Services

Church Voicing

Summary

When it comes to encouraging congregational singing, a room with a long RT60 is desirable. Loud and long reverberation helps people to not be self conscious, and to sing out loudly. However, when the congregation wants to understand the sermon, a room with a short RT-60 is desirable. The traditional problem with church acoustic projects is that you can’t have it both ways. It’s either a win-lose situation, too reverberant for speech or too dry for singing. And so, an effort is made to strike a compromise. The result is a lose-lose situation, where nobody’s happy.

We studied the situation to find a low cost, win-win solution and we found one. It has to do with the fact that the sound paths involved with speech are quite different from those involved in congregational singing. We discovered that we can quiet down the speech sound path while leaving the singing sound path untouched, bright and reverberant. It’s not an RT60 adjustment, it’s a signal-to-noise adjustment we call “voicing the room.”

Discussion

Revoicing a church is a powerful process and the results are simply amazing. Church sanctuaries are big rooms where many different activities take turns taking place. The Minister needs a room that has high intelligibility. The music director needs a room that is reverberant to support congregational singing. The choir needs a small reverberant space around them to stay in tune and powerful. The praise band needs a very dry sounding space around them, like a recording studio. All these and possibly more have to coexist within the envelope of the sanctuary acoustics.

Our approach when voicing the church is performance oriented. The church wants to be bright yet clear sounding. This means we add as little acoustic material as possible and carefully position it so as to best control only the problem reflections.

In a large hall, there are 3 areas of problem reflections: Front to back; side to side; and floor to ceiling. In many cases, the floor to ceiling sound is already being treated by a carpeted floor and suspended ceiling, Tectum and batt, or other acoustic tile. However, the bare walls allow unchecked circulation side to side and front to back sounds. It is on these areas that our work comes to focus. We do not apply general purpose, mild mannered acoustics over all surfaces, but instead apply strong acoustics located in special areas that particularly relate to the sound emitted from the loudspeakers.

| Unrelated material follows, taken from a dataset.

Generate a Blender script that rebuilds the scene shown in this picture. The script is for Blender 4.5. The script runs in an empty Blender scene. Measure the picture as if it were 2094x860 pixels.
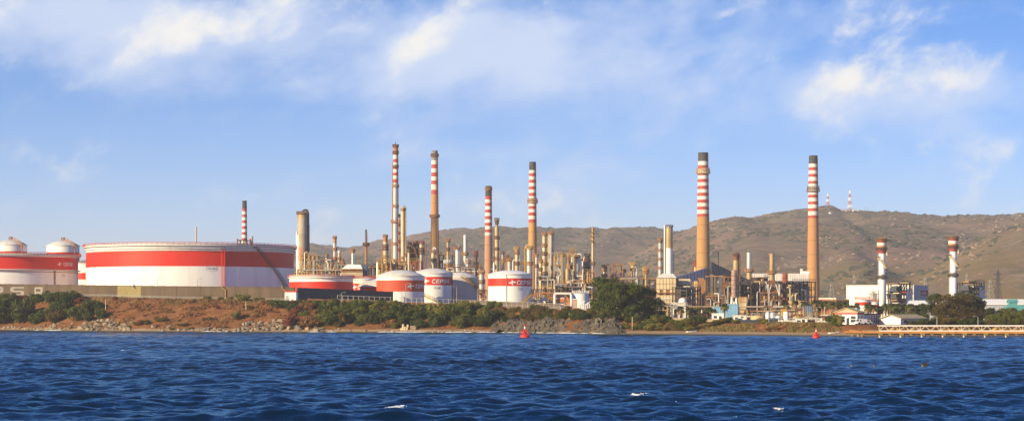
import bpy, math, random
import numpy as np

random.seed(7)
rng = np.random.default_rng(11)
scene = bpy.context.scene
COL = scene.collection
R = math.radians

# ------------------------------------------------------------------ camera
CAMZ = 6.0          # eye height over the water, standing on a boat
FPX = 4205.0        # focal length in pixels of the 2094 px wide photograph
HOR = 640.0         # row of the horizon in the photograph
cam = bpy.data.cameras.new("camera")
cam.sensor_width = 36.0
cam.lens = 36.0 * FPX / 2094.0
cam.shift_y = 0.1003
cam.clip_start = 1.0
cam.clip_end = 30000.0
cam_ob = bpy.data.objects.new("camera", cam)
cam_ob.location = (0, 0, CAMZ)
cam_ob.rotation_euler = (R(90), 0, 0)
COL.objects.link(cam_ob)
scene.camera = cam_ob

# ------------------------------------------------------------------ light
SUN_AZ = 54.0       # degrees to the left of the direction back to the camera
SUN_EL = 20.0
sdir = (-math.sin(R(SUN_AZ)) * math.cos(R(SUN_EL)), -math.cos(R(SUN_AZ)) * math.cos(R(SUN_EL)), math.sin(R(SUN_EL)))
world = bpy.data.worlds.new("World")
scene.world = world
world.use_nodes = True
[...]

Our first concern is the rear wall. Here we apply a tight pattern of broad band acoustics blended with diffusion on the upper part of the wall. This acts to simultaneously absorb and side scatter sound reflections off the upper rear wall. Reflections off the lower rear wall of course are returned, listened to, and absorbed by the congregation. By this, we strongly reduce the return off the back wall of the church that doesn't speak to the congregation but does feed the buildup of the reverberant noise floor.

The next area of concern is the front side walls. Sound up through the middle octave of the piano keyboard expand away from the loudspeaker equally in all directions. The resulting side to side echo and multiple reflection problems must be treated. The back half of the side walls need no treatment because the sound from the speakers reflects off of them right into the absorptive rear wall. The lower half of the side walls need no absorption because the downward wave is driven into the floor and congregation. Only the upper front quarter of the side walls need treatment.

The congregation prefers this voicing of the room because the speakers no longer sound muddy, blurred and difficult to understand. The strength of confusing echoes as well as the buildup of the reverb field has been reduced. However, the room still sounds bright and lively because sounds from the congregation are reflected back to them, returned off the remaining bare sections of the walls.

The material we use for absorption is very efficient throughout the vocal sound range. After all, it is the sound of the voice that needs to be clearly transmitted from the speaker to the congregation. Our approach to sound control for churches is to reduce the strength of those early reflections that do not contribute directly to the understanding of speech from the loud speakers. In so doing, we reduce the built up strength of the reverb field but not so much its decay rate, RT-60.

Reverb time is the measure of how fast energy is removed from a room. We do increase the reverb rate because we have added absorption into the room.

However, our work is designed carefully to reduce the strength, the loudness of the reverb field, and incidentally, the rate of the reverb decay. This is the "signal-to-noise" approach to noise control and it is consistent with intelligibility requirements. As a result, we achieve clear sounding rooms that still retain their reverberant signature. Both the Pastor's need for intelligibility and the music director's need for a reverberant room can be satisfied at the same time in the same space.